At this point, you might be wondering what any of this has to do with Donald Trump. The answer? Very little. Trump is only referred to obliquely, which would be fine save for the subtitle’s promise that this book grapples with the Trump phenomenon. (One senses this was his publisher’s subtitle rather than his own.) Trump is disinterestedly assessed in a discussion of our “post-truth” politics. Fish simply notes that Trump does not play by the traditional rules of political discourse, which frees him in a way no politician has ever been freed: his embrace of a flippant regard for the truth liberates him from having to abide by normal standards of consistency and responsibility. Fish makes this remark in a section devoted to truth as a concept. He claims that post-modernists actually believe in objective truth; they simply want us to be aware of the lenses and tropes we use to come to know the truth. He urges us to realize that we must have pre-existing assumptions about the nature of things in order to evaluate claims to the truth of a matter. If this is all that post-modernists have been doing, then count this reader among the faithful.
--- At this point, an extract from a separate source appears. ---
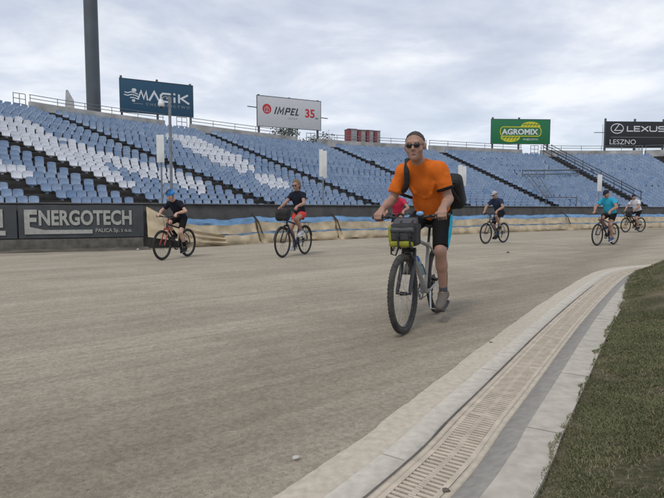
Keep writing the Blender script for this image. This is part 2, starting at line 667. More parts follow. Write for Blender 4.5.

Fish concludes with a short six-page chapter on “what it all means.” He strikes an optimistic tone, noting that humans today have a “huge inheritance” of tools by which we evaluate truth-claims and try to persuade one another about the reality of the world. Fish wants to protect and preserve these tools in order to pursue the truth, even if we cannot always be sure we have ascertained it. It is rare that one quotes Jacques Derrida in support of the quest for truth and an effort to reassure us that the pursuit is worthwhile. Fish does this with verve and good humor, and, if I may, a postmodern traditionalist’s special insight.